Should the Freight Forwarder be Liable for Damage to the Goods Caused by the Force Majeure?

On the night of Nov. 30, ONE's large container ship "ONE APUS" with a capacity of 14,052 TEU was lost in the Pacific Ocean at 1,600 nautical miles northwest of Hawaii due to bad weather, resulting in collapsed stacks and damaged containers overboard. The accident caused 1816 containers damaged or lost. Many clients encountered with such problems and come to us for help.



  • Who is liable for the losses, the freight forwarder or the carrier?

In practice, the freight forwarder is usually not the actual carrier. Those operating the non-vessel shipping business shall make the registration of bill of lading with the department in charge of transportation under the State Council, and shall pay the security deposit. If the freight forwarder fail to fulfill the duty of prudence to confirm if the carrier makes the registration, thus causing losses to the consignor, he shall assume corresponding liability for compensation. After assuming the liability, the freight forwarder still has the right to recover compensation from the carrier.

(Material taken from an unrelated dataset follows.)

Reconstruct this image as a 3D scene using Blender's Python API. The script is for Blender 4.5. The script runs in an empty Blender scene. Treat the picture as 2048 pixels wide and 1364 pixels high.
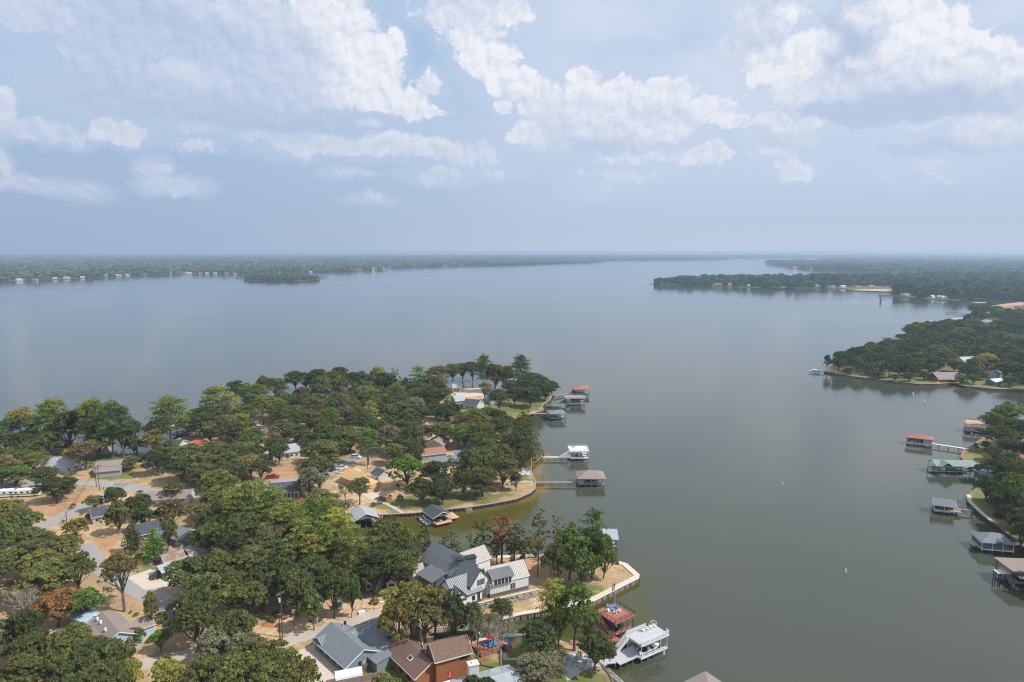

  • How to prove force majeure?

According to the Maritime Code of the PRC, the carrier has the burden of proof for the causal relationship between various accidents, natural disasters, political events and cargo damage, except fire. Under China Civid Law, if it can be proven that the damage was caused by force majeure, the carrier is not liable and may not request payment of freight. Even if payment has been made, it should be returned.